Designer, activist, academic,
and author of Lo—TEK,
Design by Radical Indigenism.
A leading expert of Lo—TEK nature-based technologies for climate-resilience.
Her eponymously named studio brings creative and conceptual, interdisciplinary thinking to urban projects and corporate clients interested in systemic and sustainable change. Julia regularly teaches urban design at Harvard and Columbia University.
Rockefeller Center Rewilding
Channel Gardens Christmas 2022
Date: Christmas 2022
Location: New York, NY
Project Team: Julia Watson
Client: Tishman Speyer
The Christmas 2022 Channel Gardens provided a festive holiday habitat for urban fauna and humans alike.
The Winter Solstice and the traditional Holiday season are a time for gathering and nesting. During this time, small hibernating mammals conserve energy to survive adverse weather conditions or lack of food, while non-migrating birds feast on winter berries, and human city dwellers are out celebrating. The Christmas 2022 gardens featured elements of winter riverine habitats and native plants, while also drawing in visitors with lights and natural sculptural elements. Large woody debris “rewilding” rapidly restores biodiversity in riverine food webs, as well as provides a habitat in woodland environments, especially for the Northern Cardinal, Dark-Eyed Junco, and White-throated Sparrow.

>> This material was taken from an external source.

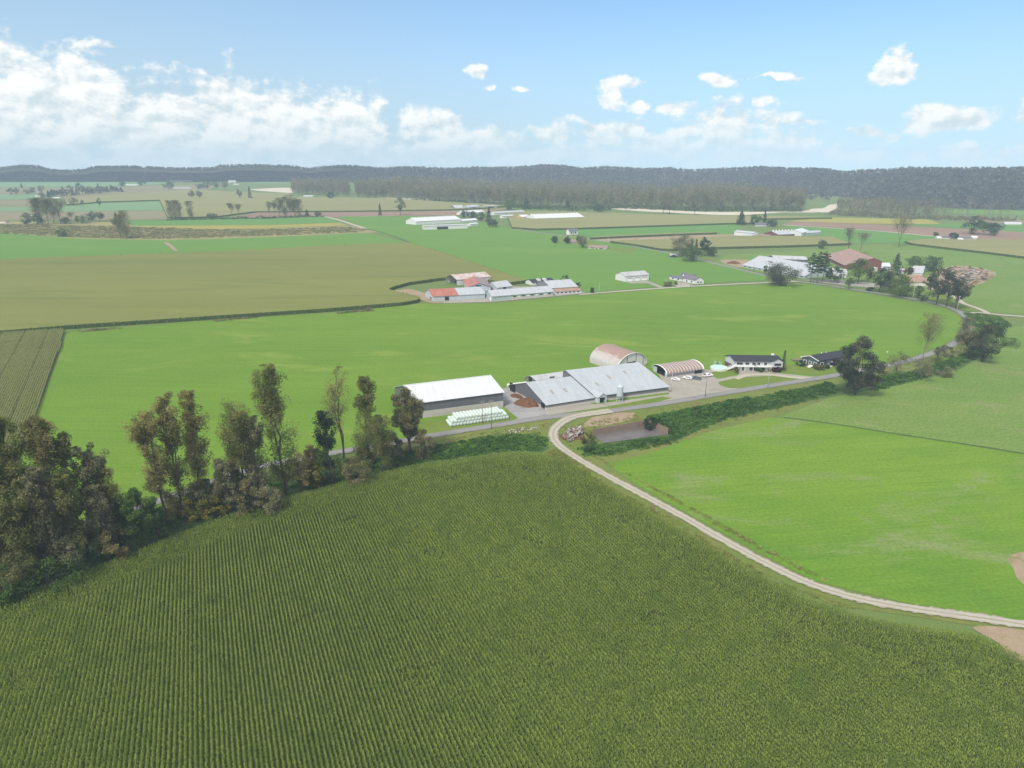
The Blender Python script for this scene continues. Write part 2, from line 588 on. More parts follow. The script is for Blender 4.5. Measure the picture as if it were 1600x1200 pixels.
# ---- fields, far to near
S = sheet
S('field', [(-80, 284.5), (150, 284.5), (255, 284), (262, 287), (150, 291.5), (-80, 293)], .10, G['pale_green'])
S('field', [(-80, 294), (130, 293), (240, 290.5), (335, 288.5), (330, 296.5), (105, 309), (60, 303), (-80, 303)], .10, G['tan'])
S('field', [(-80, 303.5), (58, 303.5), (62, 311), (-80, 313.5)], .10, G['pale_green'])
S('field', [(-80, 315), (60, 312), (100, 316), (100, 322), (-80, 324)], .10, G['tan'])
S('field', [(-80, 324.5), (100, 322.5), (160, 317.5), (248, 315), (255, 328.5), (100, 330), (-80, 329)], .12, G['pale_green'])
S('field', [(-80, 329.5), (100, 330.5), (255, 329), (262, 342.5), (150, 344), (-80, 344)], .10, G['tan'])
S('field', [(405, 281.5), (455, 281.5), (455, 286), (400, 287)], .10, G['pale_green'])
S('field', [(355, 341), (400, 332.5), (560, 331.5), (720, 329), (800, 325), (735, 336), (640, 337), (420, 341)], .12, G['bare'])
S('field', [(190, 345.5), (262, 344.5), (420, 341.5), (512, 338.5), (532, 347.5), (420, 351.5), (207, 352.5)], .14, G['pasture_emerald'])
S('field', [(215, 352.8), (420, 351.8), (530, 348.2), (545, 352), (410, 357), (230, 358)], .14, G['yellow'])
S('field', [(-80, 346), (190, 347), (240, 357), (410, 357.5), (545, 352.5), (600, 362), (560, 365.5), (400, 371.5), (260, 376), (120, 374), (-80, 366)], .10, G['scrubland'])
S('field', [(-120, 363), (0, 363.5), (120, 373), (260, 375.5), (410, 371), (572, 364), (640, 379.5), (500, 384.5), (380, 391.5), (-120, 412)], .16, G['pasture_far'])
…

The deep red color of ilex berries complemented the red and yellow branches of the cornus, which accented sculpturally throughout the beds. A continuous green sea of Microbiota was planted across the pathways to mimic and expand the appearance of water across the gardens. Branches of betula formed crossways over the water features of the garden, as though they had fallen across a stream in the forest. Icicles dripped from the branches where birds also pitched in the winter sun. From mid-November 2022 to mid-January 2023, the Christmas gardens showcased pine trees, winterberry, autumn fern, American moss, Massachusetts bearberry, rhododendrons, and more.